Nos finais de setenta, Direito era um território maoísta, iconográficos, os retratos de Ribeiro Santos e Maximino de Sousa, heróis de escaramuças passadas, pontificavam no átrio da faculdade, onde durante as greves académicas se pregou a revolução em rádios piratas, e entre jingles gravados, se anunciaram as lutas dos estudantes, à moda do Pão com Manteiga,  lançando setas aos professores, achincalhando a obesidade da Magalhães Colaço ou as épicas tiradas do Soares Martinez. Sem graça, e num programa de rádio, meti-me inclusive uma vez com o professor Sousa Franco, crismando-o de inteligente, por tudo lhe entrar por um ouvido e jamais sair pelo outro, assim gozando com a sua deficiência na orelha. A Glorinha, agora procuradora em Aveiro, era a mais acirrada, quebrando a vitrina das pautas com um pé de cabra sempre que as notas desagradavam, duas vezes foi detida por vandalismo, com imediatos comunicados desmascarando a discricionaridade fascista, como sempre, estudantes unidos, jamais seriam vencidos. O Pedro, hoje deputado, depois da passagem por uma Câmara como vereador, era o mais irreverente, romântico aos vinte, calculista aos quarenta. Do grupo, só Rafael enveredou pelos jornais, investiga hoje a fuga ao fisco dum político, por sinal do partido de Pedro.

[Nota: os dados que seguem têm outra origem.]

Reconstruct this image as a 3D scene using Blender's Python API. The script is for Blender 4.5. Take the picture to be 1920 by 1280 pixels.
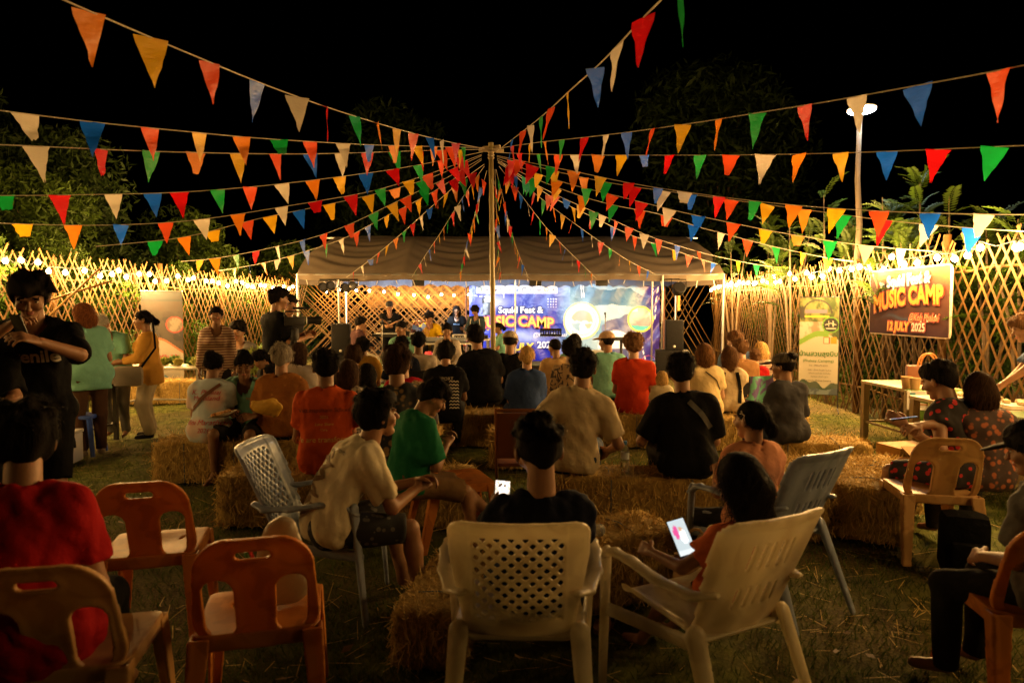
import bpy, bmesh, math, random
import numpy as np
from mathutils import Vector, Matrix
R = math.radians
rnd = random.Random(7)
sc = bpy.context.scene
for o in list(bpy.data.objects): bpy.data.objects.remove(o)
COL = sc.collection

# ------------------------------------------------------------ camera, world, exposure
F, CX, CY, HZ, CAMZ = 1280.0, 960.0, 640.0, 575.0, 1.6
PITCH = math.atan((CY - HZ) / F)
cd = bpy.data.cameras.new('camera'); cam = bpy.data.objects.new('camera', cd); COL.objects.link(cam)
cam.location = (0, 0, CAMZ); cam.rotation_euler = (math.pi / 2 - PITCH, 0, 0)
cd.sensor_width = 36; cd.lens = 36 * F / 1920; cd.clip_start = .05; cd.clip_end = 400
cd.dof.use_dof = True; cd.dof.focus_distance = 8.5; cd.dof.aperture_fstop = 2.8
sc.camera = cam
wd = bpy.data.worlds.new('World'); sc.world = wd; wd.use_nodes = True
wd.node_tree.nodes['Background'].inputs[0].default_value = (.0012, .0011, .0014, 1)
wd.node_tree.nodes['Background'].inputs[1].default_value = .6
sc.view_settings.view_transform = 'Standard'; sc.view_settings.look = 'None'
sc.view_settings.gamma = 1; sc.view_settings.use_curve_mapping = False
sc.view_settings.exposure = 1.4
sc.cycles.use_denoising = True
sc.cycles.max_bounces = 6; sc.cycles.diffuse_bounces = 2; sc.cycles.glossy_bounces = 2
sc.cycles.transmission_bounces = 4; sc.cycles.transparent_max_bounces = 8
sc.cycles.caustics_reflective = False; sc.cycles.caustics_refractive = False
sc.cycles.sample_clamp_indirect = 4
WARM = (1, .55, .165)
STRING_W = 31      # watts of each warm festoon bulb
FLOOD_W = 300       # watts of each white flood under the canopy
POLE_W = 13

_fw = np.array((0, math.cos(PITCH), -math.sin(PITCH))); _up = np.array((0, math.sin(PITCH), math.cos(PITCH)))
def P(px, py, Y):
    "the point seen at photo pixel (px, py) that stands Y metres in front of the camera"
    d = np.array(((px - CX) / F, 0, 0)) + _fw + _up * ((CY - py) / F)
    t = Y / d[1]
    return Vector((d[0] * t, Y, CAMZ + d[2] * t))
def proj(p):
    v = np.array((p[0], p[1], p[2] - CAMZ)); z = v @ _fw
    return CX + F * v[0] / z, CY - F * (v @ _up) / z
def ground(px, py):
    d = np.array(((px - CX) / F, 0, 0)) + _fw + _up * ((CY - py) / F)
    t = -CAMZ / d[2]
    return Vector((d[0] * t, d[1] * t, 0))

# ------------------------------------------------------------ scene graph helpers
def link(name, data, mats=None, parent=None, loc=None, rot=None):
    o = bpy.data.objects.new(name, data); COL.objects.link(o)
    if parent is not None: o.parent = parent
    if loc is not None: o.location = loc
    if rot is not None: o.rotation_euler = rot
    if mats is not None and data is not None:
        for m in (mats if isinstance(mats, (list, tuple)) else [mats]):
            data.materials.append(m)
    return o
def tag(o, label=None, cat=None, group=None, kind=None):
    if label: o['label'] = label
    if cat: o['category'] = cat
    if group: o['group'] = group
    if kind: o['kind'] = kind
    return o
def thing(name, label, cat, loc=(0, 0, 0), rz=0, group=None):
    o = link(name, None); o.location = loc; o.rotation_euler = (0, 0, R(rz)); o.empty_display_size = .1
    return tag(o, label, cat, group)
def dup(root, loc=None, rz=None, label=None, group=None):
    r = root.copy(); COL.objects.link(r)
    for c in root.children:
        d = c.copy(); COL.objects.link(d); d.parent = r
        for g in c.children:
            e = g.copy(); COL.objects.link(e); e.parent = d
    if loc is not None: r.location = loc
    if rz is not None: r.rotation_euler = (0, 0, R(rz))
    if label: r['label'] = label
    if group: r['group'] = group
    return r

# ------------------------------------------------------------ materials
_mc = {}
def mat(name, col, rough=.6, metal=0, var=.12, vs=9, bump=0, bs=60, trans=0, emit=0, ecol=None, sheen=0, spec=.5,
        col2=None, pat=None, ps=20, bd=.01, glass=0, stretch=None, sss=0):
    key = (name, tuple(col), rough, metal, trans, emit, pat, ps, col2)
    if key in _mc: return _mc[key]
    m = bpy.data.materials.new(name); _mc[key] = m; m.use_nodes = True
    nt = m.node_tree; N = nt.nodes; L = nt.links; N.clear()
    out = N.new('ShaderNodeOutputMaterial'); b = N.new('ShaderNodeBsdfPrincipled')
    tc = N.new('ShaderNodeTexCoord'); mp = N.new('ShaderNodeMapping'); L.new(tc.outputs['Object'], mp.inputs[0])
    if stretch: mp.inputs['Scale'].default_value = stretch
    no = N.new('ShaderNodeTexNoise'); no.inputs['Scale'].default_value = vs; no.inputs['Detail'].default_value = 4
    L.new(mp.outputs[0], no.inputs['Vector'])
    mx = N.new('ShaderNodeMix'); mx.data_type = 'RGBA'
    c = np.array(col[:3])
    mx.inputs[6].default_value = (*np.clip(c * (1 - var), 0, 1), 1); mx.inputs[7].default_value = (*np.clip(c * (1 + var), 0, 1), 1)
    L.new(no.outputs[0], mx.inputs[0]); colout = mx.outputs[2]
    if pat:
        m2 = N.new('ShaderNodeMix'); m2.data_type = 'RGBA'
        L.new(colout, m2.inputs[6]); m2.inputs[7].default_value = (*col2[:3], 1)
        if pat in ('dots', 'flower'):
            v = N.new('ShaderNodeTexVoronoi'); v.inputs['Scale'].default_value = ps; L.new(mp.outputs[0], v.inputs['Vector'])
            fac = v.outputs['Distance']
            r = N.new('ShaderNodeValToRGB'); r.color_ramp.interpolation = 'CONSTANT' if pat == 'dots' else 'LINEAR'
            e = r.color_ramp.elements; e[0].color = (1, 1, 1, 1); e[1].color = (0, 0, 0, 1)
            e[0].position = 0; e[1].position = .3 if pat == 'dots' else .45
            if pat == 'flower': e.new(.3).color = (1, 1, 1, 1)
        elif pat == 'stripe':
            v = N.new('ShaderNodeTexWave'); v.bands_direction = 'Z'; v.inputs['Scale'].default_value = ps; v.inputs['Distortion'].default_value = .6
            L.new(mp.outputs[0], v.inputs['Vector']); fac = v.outputs['Fac']; r = N.new('ShaderNodeValToRGB')
            r.color_ramp.elements[0].position = .45; r.color_ramp.elements[1].position = .55
        else:
            v = N.new('ShaderNodeTexNoise'); v.inputs['Scale'].default_value = ps; v.inputs['Distortion'].default_value = 1.5
            L.new(mp.outputs[0], v.inputs['Vector']); fac = v.outputs[0]; r = N.new('ShaderNodeValToRGB')
            r.color_ramp.elements[0].position = .5; r.color_ramp.elements[1].position = .56
        L.new(fac, r.inputs[0]); L.new(r.outputs[0], m2.inputs[0]); colout = m2.outputs[2]
    L.new(colout, b.inputs['Base Color'])
    b.inputs['Roughness'].default_value = rough; b.inputs['Metallic'].default_value = metal
    b.inputs['Specular IOR Level'].default_value = spec
    if sheen: b.inputs['Sheen Weight'].default_value = sheen
    if glass: b.inputs['Transmission Weight'].default_value = glass; b.inputs['IOR'].default_value = 1.3
    if sss: b.inputs['Subsurface Weight'].default_value = sss; b.inputs['Subsurface Radius'].default_value = (.02, .008, .004)
    if bump:
        n2 = N.new('ShaderNodeTexNoise'); n2.inputs['Scale'].default_value = bs; n2.inputs['Detail'].default_value = 3
        L.new(mp.outputs[0], n2.inputs['Vector'])
        bp = N.new('ShaderNodeBump'); bp.inputs['Strength'].default_value = bump; bp.inputs['Distance'].default_value = bd
        L.new(n2.outputs[0], bp.inputs['Height']); L.new(bp.outputs[0], b.inputs['Normal'])
    sh = b.outputs[0]
    if emit:
        b.inputs['Emission Color'].default_value = (*(ecol or col)[:3], 1); b.inputs['Emission Strength'].default_value = emit
    if trans:
        t = N.new('ShaderNodeBsdfTranslucent'); L.new(colout, t.inputs[0])
        ms = N.new('ShaderNodeMixShader'); ms.inputs[0].default_value = trans
        L.new(sh, ms.inputs[1]); L.new(t.outputs[0], ms.inputs[2]); sh = ms.outputs[0]
    L.new(sh, out.inputs[0])
    return m
def attr_mat(name, rough=.5, bump=0, emit=0, trans=0, spec=.5):
    m = bpy.data.materials.new(name); m.use_nodes = True; N = m.node_tree.nodes; L = m.node_tree.links
    b = N['Principled BSDF']; a = N.new('ShaderNodeAttribute'); a.attribute_name = 'print'
    L.new(a.outputs['Color'], b.inputs['Base Color']); b.inputs['Roughness'].default_value = rough
    b.inputs['Specular IOR Level'].default_value = spec
    if emit: L.new(a.outputs['Color'], b.inputs['Emission Color']); b.inputs['Emission Strength'].default_value = emit
    if bump:
        tc = N.new('ShaderNodeTexCoord'); n2 = N.new('ShaderNodeTexNoise'); n2.inputs['Scale'].default_value = 3; n2.inputs['Detail'].default_value = 5
        n2.inputs['Distortion'].default_value = 1.2
        L.new(tc.outputs['Object'], n2.inputs['Vector']); bp = N.new('ShaderNodeBump'); bp.inputs['Strength'].default_value = bump; bp.inputs['Distance'].default_value = .05
        L.new(n2.outputs[0], bp.inputs['Height']); L.new(bp.outputs[0], b.inputs['Normal'])
    return m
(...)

Foram tempos gloriosos. Comunicados policopiados, pichagem de paredes, oportunos e revolucionários “copos” no Bolero ou no Jamaica, para tudo acabar em olheiras no reconfortante Cacau da Ribeira. 
Portugal mudou muito, entretanto, e até há pouco só o Charneca, o eterno contínuo, continuava vendendo cópias de exames no átrio da faculdade, prova viva de que aquele passado existiu, afinal. Glorinha, a Pasionária do Campo Grande, com uma voz de arrepiar, era a líder, reunindo-nos em garagens a cantar os hits do momento, congeminando protestos, e dançando pegajosos ao som do Hotel California. Em 1979 o socialismo caminhava inexorável para a gaveta, e os avós da troika já cá estavam, mas era quente a luta ainda, e com garra. A utópica alegria de rasgar caminhos nos uniu, e, apesar de madura, essa recordação sobrevive ainda, na nostalgia de amigos de Alex, a contas hoje com a tensão ou a próstata.
Por esses dias corria-se Lisboa no Audi do pai do Heitor, o único com carro, chamando à luta ou a reuniões no Técnico ou em Letras, por sinal a mais bem servida de moças. Como irónico parece ser hoje o “exorbitante” preço das propinas, uns meros seiscentos escudos em selos, comparado com os dias de hoje, apesar do ruído em defesa da escola pública.
Coexistiam Zeca, Pablo Neruda ou os Fisher-Z, perdidos nos esconsos das garagens, onde após lânguidos slows se prometiam amores eternos, e o nirvana do Shangri-La socialista. Foi no velho Hot Club que apanhei as primeiras “cardinas”, chamando princesa a uma desdentada, que por vinte escudos prometia felicidade à porta do Fontória. A vida era marcada pelos bares: o Archote, o Whispers, o Bolero, mais tarde o Jamaica, o Bora-Bora e o Charlie Brown, mais burgueses o Ad Lib ou os Stones, atrevidos,  a Cova da Onça e o Pipodrom junto ao Coliseu, onde por uma moeda de vinte cinco escudos se espreitava pelo óculo  a Olga de Jurídicas, fazendo streaptease para pagar os estudos. Todos os rapazes da turma lá foram várias vezes, esbugalhando os olhos ante a visão celeste do corpo alvo da hoje ilustre advogada em Portimão.
Os anos passaram, a nosso modo respondemos à chamada do tempo, de sangue na guelra para as causas generosas, razoavelmente exigindo os impossíveis, pois só salvando o mundo nos poderíamos salvar. Salvou-se a memória, o orgulho de ter tentado, a certeza de não ter desistido.
Deambulando pelos protestos que a cada dia engrossam as ruas e as redes sociais, observo os ingénuos actores das novas utopias. Para eles, para nós, se renova a chamada para a luta, em vigílias de esperança, combatendo o frio destes infaustos tempos. A presença dos veteranos é um sinal, a pronúncia da rua, o momento. Hoje, como ontem, atrás de tempo, tempo vem, e todo o tempo é, e será sempre, composto de mudança.